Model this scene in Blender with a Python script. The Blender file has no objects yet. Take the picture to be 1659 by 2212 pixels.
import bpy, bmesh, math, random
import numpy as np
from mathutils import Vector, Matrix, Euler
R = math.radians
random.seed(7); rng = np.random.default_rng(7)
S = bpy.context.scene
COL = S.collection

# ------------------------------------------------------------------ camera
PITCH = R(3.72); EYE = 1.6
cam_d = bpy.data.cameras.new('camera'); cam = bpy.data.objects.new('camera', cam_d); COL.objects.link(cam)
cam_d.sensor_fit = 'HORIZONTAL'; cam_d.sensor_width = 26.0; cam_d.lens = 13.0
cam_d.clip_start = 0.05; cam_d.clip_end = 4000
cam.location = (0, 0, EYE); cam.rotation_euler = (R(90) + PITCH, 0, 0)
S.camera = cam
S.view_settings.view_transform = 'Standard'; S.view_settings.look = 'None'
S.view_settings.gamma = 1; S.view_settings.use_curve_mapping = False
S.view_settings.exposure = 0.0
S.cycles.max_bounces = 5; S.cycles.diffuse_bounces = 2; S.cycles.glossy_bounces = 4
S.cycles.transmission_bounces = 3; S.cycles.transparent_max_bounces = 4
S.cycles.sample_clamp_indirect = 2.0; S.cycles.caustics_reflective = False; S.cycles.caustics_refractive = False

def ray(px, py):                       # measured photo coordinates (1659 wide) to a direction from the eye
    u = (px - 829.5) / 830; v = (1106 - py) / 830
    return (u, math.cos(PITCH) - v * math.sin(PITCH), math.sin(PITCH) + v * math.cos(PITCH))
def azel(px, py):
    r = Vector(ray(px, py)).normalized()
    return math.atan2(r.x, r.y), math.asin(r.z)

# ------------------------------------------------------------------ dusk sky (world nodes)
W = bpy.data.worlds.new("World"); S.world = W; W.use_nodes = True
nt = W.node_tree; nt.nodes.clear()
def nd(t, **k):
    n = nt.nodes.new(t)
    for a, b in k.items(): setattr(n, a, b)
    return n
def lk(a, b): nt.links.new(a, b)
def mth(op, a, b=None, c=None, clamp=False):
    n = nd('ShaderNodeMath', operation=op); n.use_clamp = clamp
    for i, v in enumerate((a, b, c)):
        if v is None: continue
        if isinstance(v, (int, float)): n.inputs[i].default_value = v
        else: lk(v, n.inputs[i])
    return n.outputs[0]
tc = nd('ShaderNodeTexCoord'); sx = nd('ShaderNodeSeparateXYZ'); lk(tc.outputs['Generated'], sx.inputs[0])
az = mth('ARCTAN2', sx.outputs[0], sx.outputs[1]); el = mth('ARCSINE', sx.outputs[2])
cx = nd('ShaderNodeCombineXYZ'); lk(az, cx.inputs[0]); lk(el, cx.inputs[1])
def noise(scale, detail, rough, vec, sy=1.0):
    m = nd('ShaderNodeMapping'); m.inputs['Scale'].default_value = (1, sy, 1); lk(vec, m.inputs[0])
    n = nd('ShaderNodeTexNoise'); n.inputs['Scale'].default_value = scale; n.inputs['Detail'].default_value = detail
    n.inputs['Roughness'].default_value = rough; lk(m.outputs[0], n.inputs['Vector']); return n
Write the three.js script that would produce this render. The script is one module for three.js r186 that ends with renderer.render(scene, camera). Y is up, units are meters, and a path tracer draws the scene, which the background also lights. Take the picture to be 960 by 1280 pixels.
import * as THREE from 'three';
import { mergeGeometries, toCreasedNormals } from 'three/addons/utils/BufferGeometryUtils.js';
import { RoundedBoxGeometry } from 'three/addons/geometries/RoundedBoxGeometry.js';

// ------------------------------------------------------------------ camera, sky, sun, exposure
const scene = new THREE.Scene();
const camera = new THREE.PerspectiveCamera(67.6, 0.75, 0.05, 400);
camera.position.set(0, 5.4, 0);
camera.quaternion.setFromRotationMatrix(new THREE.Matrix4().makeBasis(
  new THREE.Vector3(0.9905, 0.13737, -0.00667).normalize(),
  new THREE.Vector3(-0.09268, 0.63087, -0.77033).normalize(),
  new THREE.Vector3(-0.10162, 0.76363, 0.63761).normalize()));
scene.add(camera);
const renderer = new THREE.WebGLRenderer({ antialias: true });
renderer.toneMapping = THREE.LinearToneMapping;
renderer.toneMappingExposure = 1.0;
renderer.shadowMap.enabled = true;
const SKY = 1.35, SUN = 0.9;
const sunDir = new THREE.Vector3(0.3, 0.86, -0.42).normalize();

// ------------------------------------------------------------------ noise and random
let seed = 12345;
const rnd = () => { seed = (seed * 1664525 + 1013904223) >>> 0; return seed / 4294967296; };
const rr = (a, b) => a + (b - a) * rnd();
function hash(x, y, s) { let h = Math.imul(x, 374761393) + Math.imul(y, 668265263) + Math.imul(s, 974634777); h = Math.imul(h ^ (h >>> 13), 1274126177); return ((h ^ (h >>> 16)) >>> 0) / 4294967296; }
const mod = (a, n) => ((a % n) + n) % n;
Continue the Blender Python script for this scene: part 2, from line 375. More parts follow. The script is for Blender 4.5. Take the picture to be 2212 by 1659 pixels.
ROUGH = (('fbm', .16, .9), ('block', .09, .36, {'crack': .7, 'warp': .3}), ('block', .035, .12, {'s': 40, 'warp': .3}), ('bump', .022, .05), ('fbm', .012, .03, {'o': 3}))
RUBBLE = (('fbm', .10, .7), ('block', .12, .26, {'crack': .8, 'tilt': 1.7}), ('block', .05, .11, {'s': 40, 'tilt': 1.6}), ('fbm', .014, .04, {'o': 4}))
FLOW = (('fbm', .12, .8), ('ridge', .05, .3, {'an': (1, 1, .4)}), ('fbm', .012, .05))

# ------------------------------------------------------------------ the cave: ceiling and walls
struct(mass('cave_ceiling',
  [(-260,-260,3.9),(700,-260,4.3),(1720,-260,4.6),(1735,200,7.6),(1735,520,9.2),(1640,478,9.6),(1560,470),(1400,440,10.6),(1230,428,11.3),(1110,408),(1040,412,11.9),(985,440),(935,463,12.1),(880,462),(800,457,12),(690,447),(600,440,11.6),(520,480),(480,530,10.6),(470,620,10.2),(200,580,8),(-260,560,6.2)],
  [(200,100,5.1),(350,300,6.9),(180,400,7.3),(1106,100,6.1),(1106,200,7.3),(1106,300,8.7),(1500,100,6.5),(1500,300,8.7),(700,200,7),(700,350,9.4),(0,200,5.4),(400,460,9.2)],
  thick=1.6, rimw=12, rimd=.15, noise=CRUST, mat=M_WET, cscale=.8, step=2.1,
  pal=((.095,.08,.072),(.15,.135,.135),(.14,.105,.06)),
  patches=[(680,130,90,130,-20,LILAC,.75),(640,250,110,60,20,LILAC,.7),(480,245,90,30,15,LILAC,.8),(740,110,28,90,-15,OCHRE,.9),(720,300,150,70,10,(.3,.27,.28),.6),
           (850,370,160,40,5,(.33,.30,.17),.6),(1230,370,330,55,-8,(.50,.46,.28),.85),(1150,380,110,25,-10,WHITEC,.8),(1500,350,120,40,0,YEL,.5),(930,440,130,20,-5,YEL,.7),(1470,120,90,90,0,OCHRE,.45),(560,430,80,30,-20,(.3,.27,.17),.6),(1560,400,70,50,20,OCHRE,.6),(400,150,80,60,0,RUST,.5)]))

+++

What is being asked
Of the lines above, how many include the word "scene"? Reply with the number only.

Completed task
6